Raw data:
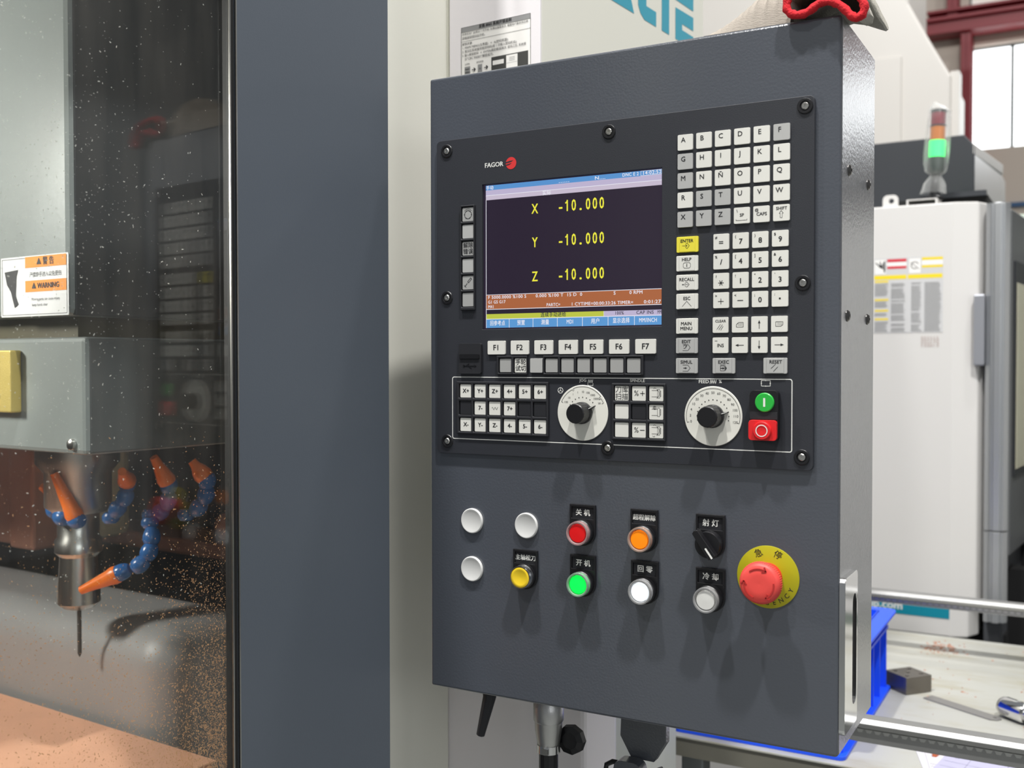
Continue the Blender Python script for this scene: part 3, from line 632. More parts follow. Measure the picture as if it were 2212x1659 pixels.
# ---- emergency stop
ex, ez = -282.2, -212.4
es = rd([31.0, 31.0, 30.6], [0, 0.8, 1.0], ex, ez, 64).build('emergency_stop', M_SIGN, panel)
mb = MB()
for ch, a in (('急', 112), ('停', 66)):
    mb = MB(); aa = math.radians(a); tx(mb, ch, 8.6, ex+24.4*math.cos(aa), ez+24.4*math.sin(aa), 1.15, 0, 0.0, rot=aa-math.pi/2); mb.build('sign_text', M_INK, es)
for i, ch in enumerate('EMERGENCY'):
    mb = MB(); aa = math.radians(-158+16.6*i); tx(mb, ch, 6.6, ex+25.6*math.cos(aa), ez+25.6*math.sin(aa), 1.15, 0, 0.0, rot=aa+math.pi/2); mb.build('sign_text', M_INK, es)
rd([14.5, 14.5, 12.5, 12.5], [1, 9, 10, 22], ex, ez, 32).build('stop_collar', M_BTNR, es)
hd = MB(); seg = 72; prof = [(15, 20), (19.4, 21.5), (20.3, 23.5), (20.3, 27), (19.3, 30.8), (16.8, 32.6), (8, 33.0), (0, 32.7)]
hd.lathe([(r*MM, -h*MM) for r, h in prof], (X(ex), 0, Z(ez-1.2)), 'y', seg)
for i in range(60):
    a = 2*math.pi*i/60; c1, s1 = math.cos(a), math.sin(a)
    hd.tube([(X(ex)+20.3*MM*c1, -22.8*MM, Z(ez-1.2)+20.3*MM*s1), (X(ex)+20.1*MM*c1, -28*MM, Z(ez-1.2)+20.1*MM*s1)], 0.00045, 5)
head = hd.build('mushroom_head', M_ESTOP, es)
mb = MB()
for a0, a1 in ((128, 62), (8, -62), (248, 172)):
    mb = pr(arc(ex, ez-1.2, 14.6, a1, a0, 1.3, 16), 32.3, 33.25, mb=mb)
    aa = math.radians(a1); tip = Vector((ex+14.6*math.cos(aa), ez-1.2+14.6*math.sin(aa))); d = Vector((math.sin(aa), -math.cos(aa))); n = Vector((d.y, -d.x))
    for sgn in (1, -1):
        e = tip-d*3.2+n*sgn*2.8; mb = pr(stroke(tip.x+d.x*0.4, tip.y+d.y*0.4, e.x, e.y, 1.2), 32.0, 33.25, mb=mb)
mb.build('twist_arrows', M_ESTOPD, es)

# ================================================================== GLOVES on the panel top
def cloth(name, rgb, bumps, sc, stretch=None): return mat(name, rgb, 0.9, bump=bumps, bscale=sc, var=0.10, vscale=60, stretch=stretch)
M_KNIT = cloth('cotton_knit', (214, 204, 190), 1.0, 260, (1, 1, 4))
M_KNIT2 = cloth('cotton_knit_greyish', (160, 156, 146), 1.0, 300, (4, 1, 1))
M_CUFF = cloth('red_overlock', (196, 24, 36), 1.0, 500)
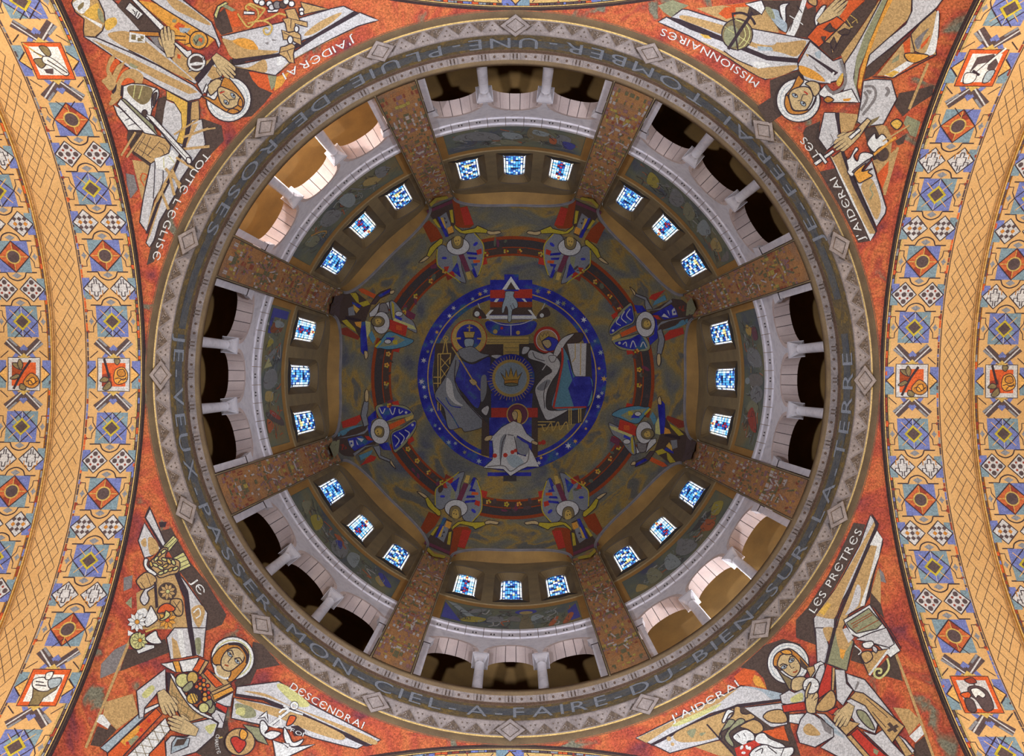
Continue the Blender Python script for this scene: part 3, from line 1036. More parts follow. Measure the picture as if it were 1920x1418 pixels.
# ---- mosaic piers between the bays
AR = RAD(22.5) - AB
for k in range(8):
    root = empty('wall_pier_' + SIDES[k], (0, 0, 0))
    root.rotation_euler = (0, 0, k * PI / 4 + PI / 8)
    tag(root, 'mosaic pier strip between the bays %s and %s' % (WHERE[k], WHERE[(k + 1) % 8]), 'pier', kind='structure')
    mb = MB()
    mb.grid([[pol(RD, a, z) for a in lerp_list(-AR, AR, 6)] for z in lerp_list(24.45, ZD, 8)], RIB)
    for s_ in (-1, 1): mb.grid([[pol(r, s_ * AR, z) for r in (RD, RB + .1)] for z in (24.45, ZD + .1)], RIB)
    mb.build('pier_face', root)
    mb = MB()
    for s_ in (-1, 1):
        for a0, a1, m_, h in ((.985, 1.0, JOINT, .02), (.93, .985, WALLGREY, .03), (.90, .93, JOINT, .01)):
            mb.box(lambda a, r, z: pol(r, a, z), s_ * AR * a0, s_ * AR * a1, RD - h, RD + .01, 24.5, ZD, m_)
    mb.build('edge_moulding', root)
    mb = MB()
    rr = random.Random(30 + k)
    cols = [M('R%d_' % c) for c in (1, 2, 3, 4, 5, 6, 3, 1)]
    z = 24.9
    row = 0
    while z < ZD - .3:
        dens = .30 + .55 * (math.sin(z * 1.9 + k) * .5 + .5)
        sub = rr.sample(cols, 4)
        dz = rr.uniform(.12, .42)
        n = rr.choice((9, 11, 13, 15))
        for i in range((n + 1) // 2):
            if rr.random() < dens:
                a0 = .86 * AR * (2 * i / n)
                a1 = a0 + .86 * AR * 2 / n * rr.uniform(.45, .95)
                m_ = rr.choice(sub)
                zz = z + rr.uniform(-.03, .03)
                for s_ in (-1, 1):
                    mb.quad(pol(RD - .008, s_ * a0, zz), pol(RD - .008, s_ * a1, zz + rr.uniform(-.05, .05)), pol(RD - .008, s_ * a1, zz + dz * .85), pol(RD - .008, s_ * a0, zz + dz * .85), m_)
        z += dz
        row += 1
    for i in range(5):
        zc = rr.uniform(26, 39)
        for q in range(6):
            an = q * PI / 3
            mb.quad(pol(RD - .014, .02 * math.cos(an), zc + .5 * math.sin(an)), pol(RD - .014, .045 * math.cos(an), zc + 1.1 * math.sin(an)), pol(RD - .014, .045 * math.cos(an + .14), zc + 1.1 * math.sin(an + .14)), pol(RD - .014, .02 * math.cos(an + .2), zc + .5 * math.sin(an + .2)), M(rr.choice(('R3_', 'R2_', 'R1_'))))
    mb.build('tessera_pattern', root)['kind'] = 'stuff'

# ---- gallery behind the arcade
revolve([(9.36, 24.60), (12.6, 24.60)], TAN, 'floor_gallery', None, 96, 0)
tag(bpy.data.objects['floor_gallery'], 'gallery floor behind the stone arcade', 'floor', kind='structure')
g_ = revolve([(12.6, 24.60), (12.6, 33.4), (12.3, 34.8), (11.5, 35.8), (10.14, 36.2)], OCHRE, 'wall_gallery', None, 96, 0)
tag(g_, 'plain ochre outer wall and vault of the dim gallery', 'wall', kind='structure')
mb = MB()
for k in range(8):
    c = k * PI / 4 + PI / 8
    mb.box(lambda a, r, z: pol(r, a, z), c - AR * .7, c + AR * .7, 9.7, 12.7, 24.6, 36.2, OCHRE)
tag(mb.build('wall_gallery_partitions'), 'ochre cross walls of the gallery behind the mosaic piers', 'wall', kind='structure')

# ---- dome shell
mb = MB()
al = []
for k in range(8):
    for t in lerp_list(-1, 1, 40)[:-1]: al.append(k * PI / 4 + AB * math.sin(PI / 2 * t))
    for t in lerp_list(0, 1, 6)[:-1]: al.append(k * PI / 4 + AB + 2 * AR * t)
def phib(a):
    b = (a + PI / 8) % (PI / 4) - PI / 8
    if abs(b) >= AB - 1e-6: return 0.0
    return math.asin((lun(b) - ZD) / RD)
rows = []
NP = 40
for j in range(NP + 1):
    t = j / NP
    row = []
    for a in al:
        p = phib(a) + (PI / 2 - .002 - phib(a)) * t
        row.append((RD * math.cos(p) * math.cos(a), RD * math.cos(p) * math.sin(a), ZD + RD * math.sin(p)))
    rows.append(row)
mb.grid(rows, DOME, True)
tag(mb.build('ceiling_dome', None, True), 'dark mottled mosaic dome over the drum', 'dome', kind='structure')

# ================================================================ THINGS
# ---- stained glass windows (three to a bay)
def window_mesh(kind, rr):
    nc, nr = 9, 13
    mb = MB()
    lead = MB()
    def pt(u, v, R=RG + .03):
        t = u * 2 - 1
        zt = ZG1 + (ZG2 - ZG1) * math.sqrt(max(1 - t * t, 0)) if abs(t) < 1 else ZG1
        return pol(R, AG * t, ZG0 + (zt - ZG0) * v)
    for i in range(nc):
        for j in range(nr):
            ci, cj = abs(i - 4), j
            if ci == 4: g = rr.choice('wccww' if kind != 'blue' else 'wiwwn')
            elif kind == 'blue':
                g = rr.choice('aaib') if ci < 3 else rr.choice('iwwb')
                if cj in (3, 8) and ci < 2: g = rr.choice('ybn')
            elif kind == 'red':
                g = rr.choice('iiwwa') if ci else rr.choice('ryrb')
                if ci == 1 and cj in (2, 3, 4, 8, 9): g = rr.choice('rnb')
            else:
                g = rr.choice('abb') if (i // 2 + j // 2) % 2 else rr.choice('wwia')
                if ci < 2 and cj in (3, 4, 9): g = rr.choice('yyn')
                if ci == 2 and cj in (2, 5, 8, 11): g = 'n'
            u0, u1, v0, v1 = i / nc, (i + 1) / nc, j / nr, (j + 1) / nr
            mb.quad(pt(u0, v0), pt(u1, v0), pt(u1, v1), pt(u0, v1), GLASS[g])
    def bar(u0, v0, u1, v1, wu, wv):
        lead.add([pt(u0 - wu, v0 - wv, RG + .01), pt(u0 + wu, v0 + wv, RG + .01), pt(u1 + wu, v1 + wv, RG + .01), pt(u1 - wu, v1 - wv, RG + .01)], [(0, 1, 2, 3)], LEAD)
    for i in range(1, nc): bar(i / nc, 0.005, i / nc, .995, .009 if i not in (1, 8) else .02, 0)
    for j in range(1, nr):
        for i in range(nc): bar(i / nc, j / nr, (i + 1) / nc, j / nr, 0, .005 if j % 3 else .012)
    fr = MB()
    o0 = outline(0, AG, RG - .01, ZG0, ZG1, ZG2)
    o1 = outline(0, AG * .93, RG - .01, ZG0 + .06, ZG1, ZG2 - .06)
    fr.grid([o0, o1], STONE, True)
    fr.grid([o1, outline(0, AG * .93, RG + .04, ZG0 + .06, ZG1, ZG2 - .06)], LEAD, True)
    return mb.mesh('glass'), lead.mesh('lead_grid'), fr.mesh('window_frame')
WK = {'blue': window_mesh('blue', random.Random(1)), 'red': window_mesh('red', random.Random(2)), 'mix': window_mesh('mix', random.Random(3))}
ORDER = [('mix', 'blue', 'red'), ('blue', 'red', 'mix'), ('mix', 'blue', 'red'), ('mix', 'red', 'blue'), ('mix', 'blue', 'red'), ('blue', 'red', 'mix'), ('mix', 'blue', 'red'), ('blue', 'red', 'mix')]
LOOK = {'blue': 'mostly azure', 'red': 'pale with a red centre', 'mix': 'blue and white chequered'}
n = 0
for k in range(8):
    for j, c in enumerate(AWC):
        n += 1
        root = empty('window_%d' % n, (0, 0, 0))
        root.rotation_euler = (0, 0, k * PI / 4 + c)
        kind = ORDER[k][j]
        tag(root, '%s stained glass window, %s of three in the bay %s' % (LOOK[kind], ('first clockwise', 'middle', 'last clockwise')[j], WHERE[k]), 'window', kind='structure')
        gl, le, fr = WK[kind]
        link('glass', gl, root)
        link('lead_grid', le, root)
        link('window_frame', fr, root)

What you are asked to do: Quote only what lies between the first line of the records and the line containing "mb.build('twist_arrows', M_ESTOPD, es)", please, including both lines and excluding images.

The response:
Continue the Blender Python script for this scene: part 3, from line 632. More parts follow. Measure the picture as if it were 2212x1659 pixels.
# ---- emergency stop
ex, ez = -282.2, -212.4
es = rd([31.0, 31.0, 30.6], [0, 0.8, 1.0], ex, ez, 64).build('emergency_stop', M_SIGN, panel)
mb = MB()
for ch, a in (('急', 112), ('停', 66)):
    mb = MB(); aa = math.radians(a); tx(mb, ch, 8.6, ex+24.4*math.cos(aa), ez+24.4*math.sin(aa), 1.15, 0, 0.0, rot=aa-math.pi/2); mb.build('sign_text', M_INK, es)
for i, ch in enumerate('EMERGENCY'):
    mb = MB(); aa = math.radians(-158+16.6*i); tx(mb, ch, 6.6, ex+25.6*math.cos(aa), ez+25.6*math.sin(aa), 1.15, 0, 0.0, rot=aa+math.pi/2); mb.build('sign_text', M_INK, es)
rd([14.5, 14.5, 12.5, 12.5], [1, 9, 10, 22], ex, ez, 32).build('stop_collar', M_BTNR, es)
hd = MB(); seg = 72; prof = [(15, 20), (19.4, 21.5), (20.3, 23.5), (20.3, 27), (19.3, 30.8), (16.8, 32.6), (8, 33.0), (0, 32.7)]
hd.lathe([(r*MM, -h*MM) for r, h in prof], (X(ex), 0, Z(ez-1.2)), 'y', seg)
for i in range(60):
    a = 2*math.pi*i/60; c1, s1 = math.cos(a), math.sin(a)
    hd.tube([(X(ex)+20.3*MM*c1, -22.8*MM, Z(ez-1.2)+20.3*MM*s1), (X(ex)+20.1*MM*c1, -28*MM, Z(ez-1.2)+20.1*MM*s1)], 0.00045, 5)
head = hd.build('mushroom_head', M_ESTOP, es)
mb = MB()
for a0, a1 in ((128, 62), (8, -62), (248, 172)):
    mb = pr(arc(ex, ez-1.2, 14.6, a1, a0, 1.3, 16), 32.3, 33.25, mb=mb)
    aa = math.radians(a1); tip = Vector((ex+14.6*math.cos(aa), ez-1.2+14.6*math.sin(aa))); d = Vector((math.sin(aa), -math.cos(aa))); n = Vector((d.y, -d.x))
    for sgn in (1, -1):
        e = tip-d*3.2+n*sgn*2.8; mb = pr(stroke(tip.x+d.x*0.4, tip.y+d.y*0.4, e.x, e.y, 1.2), 32.0, 33.25, mb=mb)
mb.build('twist_arrows', M_ESTOPD, es)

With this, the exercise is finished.